BOZEMAN — Catharine Hudgens is finally seeing justice after her Big Sky honeymoon turned deadly back in 2021. Her trial has been occurring over the last two weeks and a decision was finally reached on Wednesday.

“She hung in there for another 24 hours, maybe even longer after he had died,” Justin Stalpes told me. He is one of the lawyers representing Hudgens, along with Cunningham Bounds from Alabama.

“She was in the room with him while he was deceased and she didn't know who she was, where she was, or who he was,” says Stalpes.

It's been three years since Catharine and her husband Lew Hudgens traveled from their home in Mobile, Alabama to honeymoon at the Rainbow Ranch Lodge in Big Sky. According to court documents, family members called the lodge after not hearing from Catharine and Lew and asked staff to check on the newlyweds.

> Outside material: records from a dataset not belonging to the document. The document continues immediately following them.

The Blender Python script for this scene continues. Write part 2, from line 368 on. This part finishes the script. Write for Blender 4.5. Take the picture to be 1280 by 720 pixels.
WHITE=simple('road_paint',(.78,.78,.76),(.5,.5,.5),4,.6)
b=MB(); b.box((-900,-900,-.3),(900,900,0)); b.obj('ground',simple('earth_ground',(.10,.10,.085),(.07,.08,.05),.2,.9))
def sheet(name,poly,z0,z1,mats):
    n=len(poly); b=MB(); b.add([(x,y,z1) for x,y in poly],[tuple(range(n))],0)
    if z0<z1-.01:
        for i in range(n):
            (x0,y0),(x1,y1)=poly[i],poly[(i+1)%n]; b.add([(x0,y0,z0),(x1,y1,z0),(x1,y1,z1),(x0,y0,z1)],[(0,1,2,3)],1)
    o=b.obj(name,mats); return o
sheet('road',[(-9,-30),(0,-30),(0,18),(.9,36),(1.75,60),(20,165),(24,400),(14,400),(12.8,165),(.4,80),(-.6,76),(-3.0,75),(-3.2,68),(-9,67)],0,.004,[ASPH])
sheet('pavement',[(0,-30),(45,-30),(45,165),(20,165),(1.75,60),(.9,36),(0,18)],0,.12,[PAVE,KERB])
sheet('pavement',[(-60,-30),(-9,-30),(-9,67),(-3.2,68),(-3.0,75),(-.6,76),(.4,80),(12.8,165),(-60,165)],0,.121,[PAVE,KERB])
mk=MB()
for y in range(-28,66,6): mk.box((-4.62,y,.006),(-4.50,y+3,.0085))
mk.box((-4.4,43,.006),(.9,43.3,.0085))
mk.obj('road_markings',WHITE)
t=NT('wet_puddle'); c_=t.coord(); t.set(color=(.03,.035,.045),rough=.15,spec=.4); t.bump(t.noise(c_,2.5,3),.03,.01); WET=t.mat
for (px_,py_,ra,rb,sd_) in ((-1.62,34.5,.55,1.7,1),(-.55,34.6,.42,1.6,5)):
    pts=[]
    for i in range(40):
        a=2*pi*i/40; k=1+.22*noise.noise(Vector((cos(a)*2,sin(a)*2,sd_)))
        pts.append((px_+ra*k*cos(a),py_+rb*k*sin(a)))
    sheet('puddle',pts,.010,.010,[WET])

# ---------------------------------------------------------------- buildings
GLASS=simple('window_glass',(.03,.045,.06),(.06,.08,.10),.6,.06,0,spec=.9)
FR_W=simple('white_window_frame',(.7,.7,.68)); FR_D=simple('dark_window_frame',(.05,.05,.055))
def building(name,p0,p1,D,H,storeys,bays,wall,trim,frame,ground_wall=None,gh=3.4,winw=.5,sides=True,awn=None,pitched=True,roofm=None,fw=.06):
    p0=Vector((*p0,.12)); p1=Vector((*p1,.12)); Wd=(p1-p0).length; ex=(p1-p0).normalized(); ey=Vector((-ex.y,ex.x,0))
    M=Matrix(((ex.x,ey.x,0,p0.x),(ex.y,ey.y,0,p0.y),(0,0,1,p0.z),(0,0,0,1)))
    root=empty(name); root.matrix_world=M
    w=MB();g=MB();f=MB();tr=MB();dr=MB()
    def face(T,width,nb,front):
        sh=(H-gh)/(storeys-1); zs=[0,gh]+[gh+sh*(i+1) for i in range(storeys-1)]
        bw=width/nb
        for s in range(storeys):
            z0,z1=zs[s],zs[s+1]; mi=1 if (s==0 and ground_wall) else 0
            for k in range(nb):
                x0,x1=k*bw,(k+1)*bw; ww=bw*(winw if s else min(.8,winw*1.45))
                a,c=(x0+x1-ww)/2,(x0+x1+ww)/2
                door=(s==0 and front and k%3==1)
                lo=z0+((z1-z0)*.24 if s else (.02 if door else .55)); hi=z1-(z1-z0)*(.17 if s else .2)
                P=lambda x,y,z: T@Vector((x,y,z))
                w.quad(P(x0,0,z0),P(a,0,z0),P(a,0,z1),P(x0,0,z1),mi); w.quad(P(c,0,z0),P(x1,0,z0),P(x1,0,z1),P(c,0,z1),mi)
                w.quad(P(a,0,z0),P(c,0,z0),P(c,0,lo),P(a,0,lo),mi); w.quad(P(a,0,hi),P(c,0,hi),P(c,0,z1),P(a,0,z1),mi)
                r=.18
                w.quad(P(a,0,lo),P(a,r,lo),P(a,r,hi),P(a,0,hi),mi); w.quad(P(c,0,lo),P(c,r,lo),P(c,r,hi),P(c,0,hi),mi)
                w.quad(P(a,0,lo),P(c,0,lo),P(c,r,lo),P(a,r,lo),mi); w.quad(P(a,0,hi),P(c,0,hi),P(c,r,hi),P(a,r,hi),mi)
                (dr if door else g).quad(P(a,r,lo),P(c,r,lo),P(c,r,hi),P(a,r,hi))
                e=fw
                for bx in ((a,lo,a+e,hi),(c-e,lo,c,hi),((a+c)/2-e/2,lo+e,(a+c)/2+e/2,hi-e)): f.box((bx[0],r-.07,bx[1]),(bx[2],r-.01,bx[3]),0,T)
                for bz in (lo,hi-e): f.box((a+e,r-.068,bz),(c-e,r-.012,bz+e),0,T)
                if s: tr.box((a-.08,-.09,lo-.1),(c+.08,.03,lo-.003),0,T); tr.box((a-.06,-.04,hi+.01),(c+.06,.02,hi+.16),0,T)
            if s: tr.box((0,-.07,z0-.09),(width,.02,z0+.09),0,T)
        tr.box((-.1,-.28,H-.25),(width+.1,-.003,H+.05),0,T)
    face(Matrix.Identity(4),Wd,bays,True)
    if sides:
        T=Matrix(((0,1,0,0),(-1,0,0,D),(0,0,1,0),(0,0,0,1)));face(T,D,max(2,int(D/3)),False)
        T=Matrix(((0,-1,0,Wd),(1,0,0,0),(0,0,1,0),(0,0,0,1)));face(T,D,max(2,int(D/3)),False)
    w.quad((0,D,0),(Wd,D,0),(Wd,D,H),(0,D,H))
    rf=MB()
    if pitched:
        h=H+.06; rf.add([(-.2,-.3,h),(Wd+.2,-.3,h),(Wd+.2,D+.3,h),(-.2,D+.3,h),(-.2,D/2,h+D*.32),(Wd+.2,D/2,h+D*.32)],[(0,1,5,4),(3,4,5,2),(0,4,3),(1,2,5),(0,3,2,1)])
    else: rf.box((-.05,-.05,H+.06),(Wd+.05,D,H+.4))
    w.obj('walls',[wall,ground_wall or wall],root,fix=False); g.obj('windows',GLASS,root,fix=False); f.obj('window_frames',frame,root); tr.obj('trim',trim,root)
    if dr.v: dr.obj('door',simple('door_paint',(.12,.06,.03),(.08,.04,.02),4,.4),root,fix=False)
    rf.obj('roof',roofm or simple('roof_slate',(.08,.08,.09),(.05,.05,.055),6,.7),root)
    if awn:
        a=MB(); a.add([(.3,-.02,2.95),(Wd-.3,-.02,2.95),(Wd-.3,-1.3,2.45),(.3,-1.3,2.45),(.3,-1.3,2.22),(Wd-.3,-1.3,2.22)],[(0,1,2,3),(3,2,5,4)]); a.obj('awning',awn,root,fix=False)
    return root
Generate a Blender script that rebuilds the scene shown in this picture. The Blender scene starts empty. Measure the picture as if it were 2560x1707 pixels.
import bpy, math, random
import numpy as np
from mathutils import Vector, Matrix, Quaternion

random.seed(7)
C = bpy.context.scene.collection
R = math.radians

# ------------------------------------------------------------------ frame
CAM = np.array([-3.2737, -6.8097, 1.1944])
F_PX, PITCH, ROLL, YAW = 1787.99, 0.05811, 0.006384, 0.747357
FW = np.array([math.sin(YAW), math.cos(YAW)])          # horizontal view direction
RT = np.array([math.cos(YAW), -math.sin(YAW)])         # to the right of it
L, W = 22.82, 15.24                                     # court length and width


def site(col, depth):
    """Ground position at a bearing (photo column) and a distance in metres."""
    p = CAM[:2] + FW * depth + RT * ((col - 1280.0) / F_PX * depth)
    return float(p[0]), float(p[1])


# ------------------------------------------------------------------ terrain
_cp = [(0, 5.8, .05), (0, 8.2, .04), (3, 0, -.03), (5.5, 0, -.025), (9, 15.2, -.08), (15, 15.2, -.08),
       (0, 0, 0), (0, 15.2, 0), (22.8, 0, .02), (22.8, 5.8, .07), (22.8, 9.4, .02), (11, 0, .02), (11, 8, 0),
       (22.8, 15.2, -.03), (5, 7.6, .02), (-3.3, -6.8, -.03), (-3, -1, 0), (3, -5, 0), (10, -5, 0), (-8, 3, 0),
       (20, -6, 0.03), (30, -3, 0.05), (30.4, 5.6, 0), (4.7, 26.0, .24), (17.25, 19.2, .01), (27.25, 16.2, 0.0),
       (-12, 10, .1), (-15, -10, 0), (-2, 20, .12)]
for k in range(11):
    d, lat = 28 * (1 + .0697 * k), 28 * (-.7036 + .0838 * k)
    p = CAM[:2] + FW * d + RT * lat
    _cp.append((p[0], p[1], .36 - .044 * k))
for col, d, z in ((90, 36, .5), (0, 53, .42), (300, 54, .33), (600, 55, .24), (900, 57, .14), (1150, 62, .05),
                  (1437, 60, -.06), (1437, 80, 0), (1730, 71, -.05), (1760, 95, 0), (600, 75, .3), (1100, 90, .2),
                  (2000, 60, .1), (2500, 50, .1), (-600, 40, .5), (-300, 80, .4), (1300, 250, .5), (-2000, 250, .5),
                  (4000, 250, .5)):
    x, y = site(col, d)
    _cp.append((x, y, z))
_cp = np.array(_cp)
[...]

Two days after the family called, the Rainbow Ranch Lodge general manager finally knocked on the Hudgens' door. When no one answered, he reportedly entered the room and found Lew dead on the bed and Catharine disoriented.

Catharine sued and recently testified in a Gallatin County courtroom during the trial.

“Quite an emotional thing, I think, to come back to Montana from Mobile, having not been here since she had been poisoned by the carbon monoxide,” Stalpes told me.

He also says Catharine still suffers from carbon monoxide poisoning and likely will for the rest of her life. She has two holes in her brain as a result of the incident.

“Talking to Catharine, her biggest complaint, she just wishes she was the same. And she's not. She lost her husband, she went through one of the most horrific situations you could imagine, and she’s not the same anymore. They took that away from her,” says Stalpes.

And after a nearly two-week trial, a verdict was reached.

“The jury awarded damages to Catharine and Lew’s heirs in the amount of $15 million,” Stalpes says.

According to Stalpes, 65% of damages are to be paid by Rainbow Ranch. The other 35%, through confidential settlements by companies who took responsibility earlier on.

“She's a remarkable woman who—she couldn't go back to her job, but she went back to a different job working part-time at a boutique. She’s had to raise her daughters. She's a pretty admirable woman, to be honest,” says Staples.